A very distraught Sandra Bland killed herself in an empty Texas jail cell built to house a handful of prisoners at one time. 

The only inmate in that unit when she was being detained there on July 10th, a down-in-the-dumps Bland later used a plastic trash bag to hang herself with. Presumably after spending days in custody without raising enough money to post bail.

The coroner further found no suspicious marks on the dead prisoner to suggest anything other than self-asphyxiation, and allegedly also discovered that Sandra Bland had ingested a substantial quantity of marijuana sometime before her death by suicide.

If the latter is true, it could account for her mounting despair and discomfort while detained. And, moreover, drug possession itself may explain why Bland was reluctant to leave her vehicle during the traffic stop that got the “extremely combative” woman arrested in the first place.

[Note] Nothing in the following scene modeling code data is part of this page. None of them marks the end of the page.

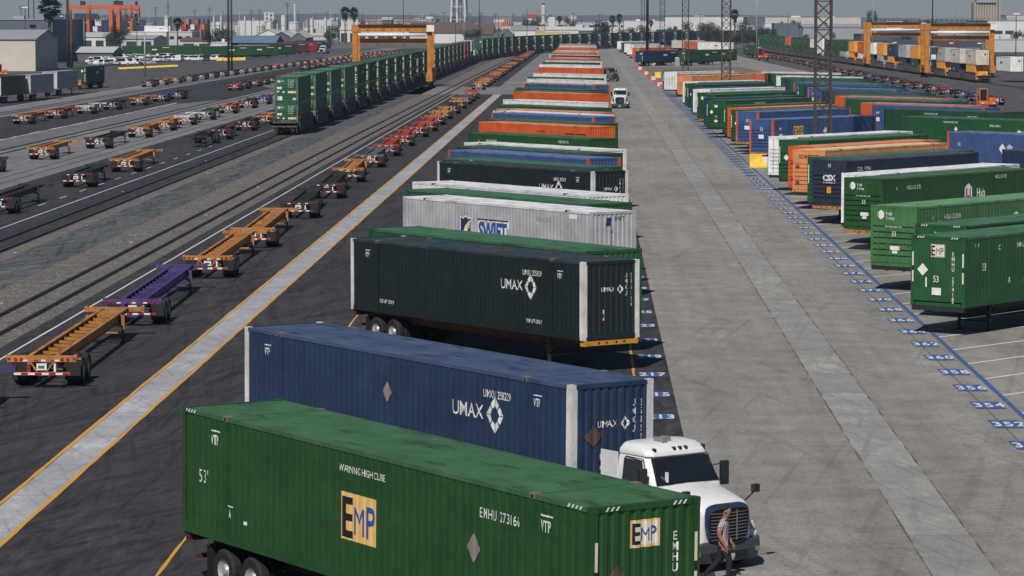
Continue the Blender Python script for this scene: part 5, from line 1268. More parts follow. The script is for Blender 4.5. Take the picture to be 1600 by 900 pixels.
# van trailers on the left
def make_trailer(wall, label):
    root = empty('van_trailer'); tag(root, label, 'van trailer')
    mb = MB(); mb.box(-7, 7, -1.28, 1.28, 1.15, 4.0); mb.box(-7.02, 7.02, -1.3, 1.3, 3.9, 4.05)
    for k in range(22): mb.box(-6.8 + k * .62, -6.77 + k * .62, -1.29, 1.29, 1.3, 3.9)
    mb.build('box_body', wall, root)
    for s in (-1, 1):
        m = MB(); m.box(-7.05, -7.02, *sorted((s * .02, s * 1.22)), 1.25, 3.85); d = m.build('door', paint('trailer_door', (.60, .55, .50), dirt=.5, rust=.55), root)
        m = MB(); m.cyl((-7.08, s * .35, 1.25), (-7.08, s * .35, 3.85), .025, 6); m.cyl((-7.08, s * .8, 1.25), (-7.08, s * .8, 3.85), .025, 6); m.build('lock_rod', M['steel'], d)
    mb = MB(); mb.box(-7, -6.9, -1.1, 1.1, .5, .6); mb.box(-6.98, -6.9, -.5, -.4, .5, 1.15); mb.box(-6.98, -6.9, .4, .5, .5, 1.15); mb.build('underride_guard', M['dark'], root)
    for s in (-1, 1):
        mb = MB(); mb.box(3.9, 4.05, s * .9 - .07, s * .9 + .07, .0, 1.15); mb.build('landing_leg', M['dark'], root)
        for ax in (-5.6, -4.3): mb = MB(); wheel_mesh(mb, ax, s * .95, s, 14, w=.5); mb.build('wheel', [M['rubber'], M['rim'], M['dark']], root)
    cache_tree(root); return root
tw = make_trailer(paint('trailer_grey', (.30, .32, .34), dirt=.4, rust=.1), 'left of the two grey van trailers with rusty white doors')
p = G(36, 158); tw.location = (p.x + .6, p.y + 7, 0); tw.rotation_euler = (0, 0, R(85)); tw['group'] = 'parked van trailers'
tw2 = copy_tree(tw); tw2['category'] = 'van trailer'; tw2['label'] = 'right of the two grey van trailers with rusty white doors'; p = G(80, 150); tw2.location = (p.x + .4, p.y + 7, 0); tw2['group'] = 'parked van trailers'
tg = make_trailer(cpaint('dark_green'), 'dark green van trailer cut by the left edge'); p = G(2, 162); tg.location = (p.x - .6, p.y + 7, 0); tg.rotation_euler = (0, 0, R(85))
# far boxes along the truck road
for i, (col, px, yb, rz) in enumerate([('green', 232, 92, 12), ('green', 268, 91, 14), ('green', 315, 93, 16), ('green', 352, 93, 20), ('grey', 384, 91, 40), ('green', 395, 92, 24), ('dark_green', 425, 89, 30), ('brown', 448, 86, 35), ('red', 462, 85, 40), ('slate', 478, 82, 45), ('slate', 490, 80, 50)]):
    p = G(px, yb); far_container(col, (p.x, p.y, ZC), R(rz), f'{CN[col]} container, {nth(i + 1)} from the left in the line beyond the parked cars', 'containers beyond the parked cars')
    add_chassis('black', 16.1, p.x, p.y, R(rz), f'chassis under the {nth(i + 1)} container beyond the parked cars', 'chassis beyond the parked cars', False)

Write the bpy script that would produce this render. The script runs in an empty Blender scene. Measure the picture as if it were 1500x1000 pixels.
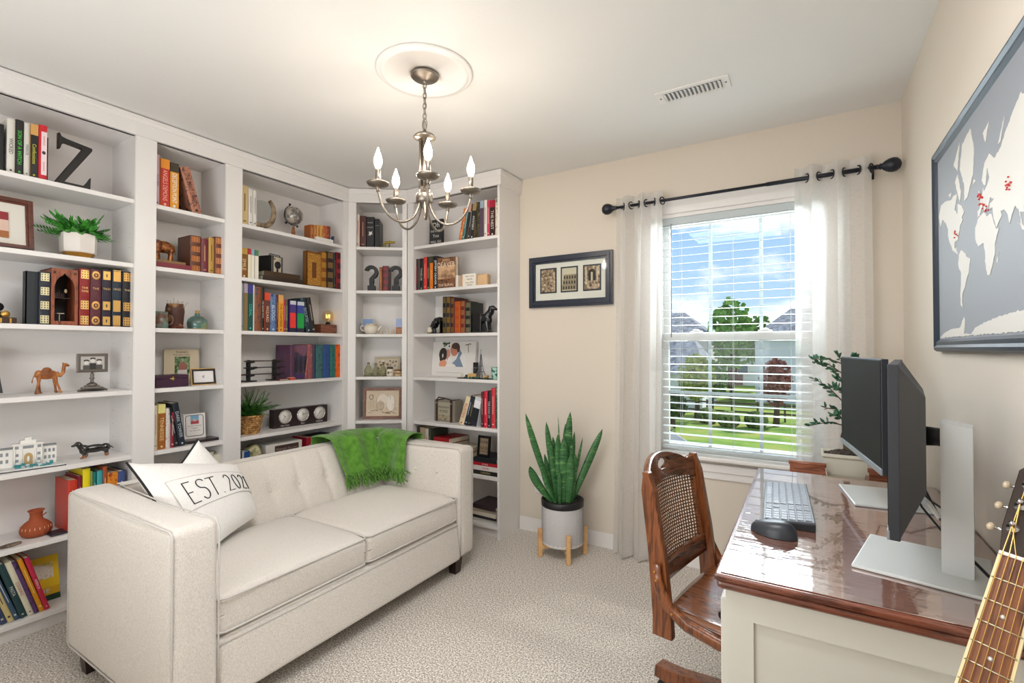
import bpy, bmesh, math, random
from mathutils import Vector, Matrix, noise
R_ = math.radians
SC = bpy.context.scene
COL = SC.collection
PI = math.pi
random.seed(7)

# ------------------------------------------------------------------ camera
cam_d = bpy.data.cameras.new('camera')
cam_d.sensor_width = 36.0
cam_d.lens = 36.0 * 710.0 / 1500.0
cam_d.clip_start = 0.02
cam_d.clip_end = 500
cam = bpy.data.objects.new('camera', cam_d)
COL.objects.link(cam)
cam.location = (0, 0, 1.256)
cam.rotation_euler = (R_(90.8), 0, R_(31.4))
SC.camera = cam
SC.view_settings.view_transform = 'Standard'
SC.view_settings.look = 'None'
SC.view_settings.exposure = 0.42
SC.view_settings.gamma = 1.0
SC.view_settings.use_curve_mapping = False

# ------------------------------------------------------------------ sky
def hexc(h):
    c = [int(h[i:i + 2], 16) / 255 for i in (0, 2, 4)]
    return tuple(x / 12.92 if x <= .04045 else ((x + .055) / 1.055) ** 2.4 for x in c) + (1.0,)

world = bpy.data.worlds.new('world')
SC.world = world
world.use_nodes = True
nt = world.node_tree
nt.nodes.clear()
def N(nt, t, **k):
    n = nt.nodes.new(t)
    for a, b in k.items():
        setattr(n, a, b)
    return n
tc = N(nt, 'ShaderNodeTexCoord')
sep = N(nt, 'ShaderNodeSeparateXYZ')
nt.links.new(tc.outputs['Generated'], sep.inputs[0])
rmp = N(nt, 'ShaderNodeValToRGB')
rmp.color_ramp.elements[0].position = 0.0
rmp.color_ramp.elements[0].color = hexc('b4cfe6')
rmp.color_ramp.elements[1].position = 0.5
rmp.color_ramp.elements[1].color = hexc('5f96d2')
nt.links.new(sep.outputs['Z'], rmp.inputs[0])
mp = N(nt, 'ShaderNodeMapping')
mp.inputs['Scale'].default_value = (1, 1, 2.2)
mp.inputs['Location'].default_value = (0.35, 0.1, 0.55)
nt.links.new(tc.outputs['Generated'], mp.inputs[0])
nz = N(nt, 'ShaderNodeTexNoise')
nz.inputs['Scale'].default_value = 3.6
nz.inputs['Detail'].default_value = 9
nz.inputs['Roughness'].default_value = .58
nt.links.new(mp.outputs[0], nz.inputs[0])
cr = N(nt, 'ShaderNodeValToRGB')
cr.color_ramp.elements[0].position = .47
cr.color_ramp.elements[1].position = .60
nt.links.new(nz.outputs[0], cr.inputs[0])
mx = N(nt, 'ShaderNodeMixRGB')
nt.links.new(cr.outputs[0], mx.inputs[0])
nt.links.new(rmp.outputs[0], mx.inputs[1])
mx.inputs[2].default_value = (1.0, 1.0, 1.0, 1)
bg = N(nt, 'ShaderNodeBackground')
bg.inputs[1].default_value = SKY = 1.05
nt.links.new(mx.outputs[0], bg.inputs[0])
wo = N(nt, 'ShaderNodeOutputWorld')
nt.links.new(bg.outputs[0], wo.inputs[0])

# ------------------------------------------------------------------ lights
def lamp(name, typ, loc, rot, energy, color, **k):
    d = bpy.data.lights.new(name, typ)
    d.energy = energy
    d.color = color
    for a, b in k.items():
        setattr(d, a, b)
    o = bpy.data.objects.new(name, d)
    COL.objects.link(o)
    o.location = loc
    o.rotation_euler = rot
    return o
# outdoor sun (lights lawn and houses, high behind the window wall so no beam enters the room)
lamp('sun', 'SUN', (0, 0, 20), (R_(-38), R_(28), 0), 3.6, (1, .96, .9), angle=R_(3))
# added fill in front of the closed rear wall, shining into the room
lamp('rear_fill', 'AREA', (-1.4, -1.25, 1.35), (R_(90), 0, 0), 4, (.95, .98, 1.0), shape='RECTANGLE', size=2.2, size_y=1.9)
# added downward fill under the ceiling, out of view; no fitting there
lamp('overhead_fill', 'AREA', (-.62, 0.78, 2.41), (0, 0, 0), 18, (.97, .98, 1.0), shape='RECTANGLE', size=.8, size_y=.6)
# daylight bounced in by the window
lamp('window_daylight', 'AREA', (-.35, 3.75, 2.45), (R_(-62), 0, 0), 190, (.88, .95, 1.0), shape='RECTANGLE', size=1.8, size_y=1.4)

# unseen fill behind the camera, added to brighten the ceiling
lamp('upward_fill', 'AREA', (-1.3, -.55, 1.15), (R_(180 - 48), 0, 0), 20, (.95, .98, 1.0), shape='RECTANGLE', size=1.8, size_y=.9)

# ------------------------------------------------------------------ materials
MATS = {}
def mat(key, base='808080', rough=.5, metal=0., spec=.5, coat=0., noise_=None, bump=None, grain=None, trans=0., emit=None, sheen=0., ior=None, zsplit=None, brick=None, coatr=.03, alpha=1.):
    if key in MATS:
        return MATS[key]
    m = bpy.data.materials.new(key)
    m.use_nodes = True
    t = m.node_tree
    b = t.nodes['Principled BSDF']
    I = b.inputs
    I['Base Color'].default_value = hexc(base)
    m.diffuse_color = hexc(base)
    I['Roughness'].default_value = rough
    I['Metallic'].default_value = metal
    I['Specular IOR Level'].default_value = spec
    I['Coat Weight'].default_value = coat
    I['Coat Roughness'].default_value = coatr
    I['Transmission Weight'].default_value = trans
    I['Sheen Weight'].default_value = sheen
    I['Alpha'].default_value = alpha
    if ior: I['IOR'].default_value = ior
    if emit:
        I['Emission Color'].default_value = hexc(emit[0])
        I['Emission Strength'].default_value = emit[1]
    c = t.nodes.new('ShaderNodeTexCoord')
    def nz(scale, detail=3, vec=None, rough=.5):
        n = t.nodes.new('ShaderNodeTexNoise')
        n.inputs['Scale'].default_value = scale
        n.inputs['Detail'].default_value = detail
        n.inputs['Roughness'].default_value = rough
        if vec:
            mp = t.nodes.new('ShaderNodeMapping')
            mp.inputs['Scale'].default_value = vec
            t.links.new(c.outputs['Object'], mp.inputs[0])
            t.links.new(mp.outputs[0], n.inputs[0])
        else:
            t.links.new(c.outputs['Object'], n.inputs[0])
        return n
    def ramp(src, cols):
        r = t.nodes.new('ShaderNodeValToRGB')
        e = r.color_ramp.elements
        e[0].position, e[0].color = cols[0][0], hexc(cols[0][1])
        e[1].position, e[1].color = cols[-1][0], hexc(cols[-1][1])
        for p, h in cols[1:-1]:
            x = e.new(p); x.color = hexc(h)
        t.links.new(src, r.inputs[0])
        return r
    if noise_:      # (list of (pos,hex), scale, detail, vec)
        n = nz(noise_[1], noise_[2], noise_[3] if len(noise_) > 3 else None, .6)
        r = ramp(n.outputs[0], noise_[0])
        t.links.new(r.outputs[0], I['Base Color'])
    if zsplit:      # (z, hex below)
        s = t.nodes.new('ShaderNodeSeparateXYZ'); t.links.new(c.outputs['Object'], s.inputs[0])
        g = t.nodes.new('ShaderNodeMath'); g.operation = 'GREATER_THAN'; g.inputs[1].default_value = zsplit[0]
        t.links.new(s.outputs['Z'], g.inputs[0])
        x = t.nodes.new('ShaderNodeMixRGB'); x.inputs[1].default_value = hexc(zsplit[1]); x.inputs[2].default_value = hexc(base)
        t.links.new(g.outputs[0], x.inputs[0]); t.links.new(x.outputs[0], I['Base Color'])
    if bump:        # (scale, strength, distance, vec)
        n = nz(bump[0], 4, bump[3] if len(bump) > 3 else None)
        bp = t.nodes.new('ShaderNodeBump')
        bp.inputs['Strength'].default_value = bump[1]
        bp.inputs['Distance'].default_value = bump[2]
        t.links.new(n.outputs[0], bp.inputs['Height'])
        t.links.new(bp.outputs[0], I['Normal'])
    MATS[key] = m
    return m
def wood(key, dark, light, vec=(2, 30, 30), rough=.35, coat=0., scale=2.5):
    return mat(key, light, rough, coat=coat, noise_=([(.3, dark), (.5, light), (.62, dark), (.75, light)], scale, 4, vec), bump=(scale * 3, .08, .002, vec))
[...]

The less-than-model suspect unfortunately clashed with a less-than-model cop and, during her subsequent incarceration for wrestling with the hotheaded patrolman, her already volatile frame of mind continued to steadily deteriorate, according to a fellow inmate:

"She was crying and I could barely understand her, and I was like, ‘It'll be okay, don’t cry. It’ll be all right, you can’t be in here forever,’” said fellow detainee Alexandra Pyle in an interview with ABC’s Houston affiliate this week.

Pyle too was being jailed on a motor vehicle-related issue (unpaid parking tickets) and she says the two conversed in the days leading up to Bland’s apparent decision to end her life and is “positive” it was a suicide not a murder.

"I don't think the guards did anything," Pyle said. "I just know the guards here. They're good guards. They're strict when they need to be, but they're good guards," she added, noting that they wouldn’t have found Sandra Bland so irksome anyway. At least not to the point that she’d be murderously plotted against.

"She wasn't causing a ruckus or anything, so I don't see why the guards would do anything to her. She was quiet."

Shortly before Bland’s controversial arrest this month and cell suicide, she had been very public about battling chronic depression, and equally vocal on Facebook about her anger over recent in-custody killings of black suspects.

Some doubting relatives, however, insist she would “never” have killed herself regardless of how depressed she claimed to be, an assertion that has led to a state and federal investigation into the 28-year-old’s otherwise un-extraordinary death.

In fact, jailhouse suicide attempts have become so commonplace these days that most arrestees are automatically placed on a suicide watch when booked, and then checked on hourly -- which was reportedly the case with Bland as well.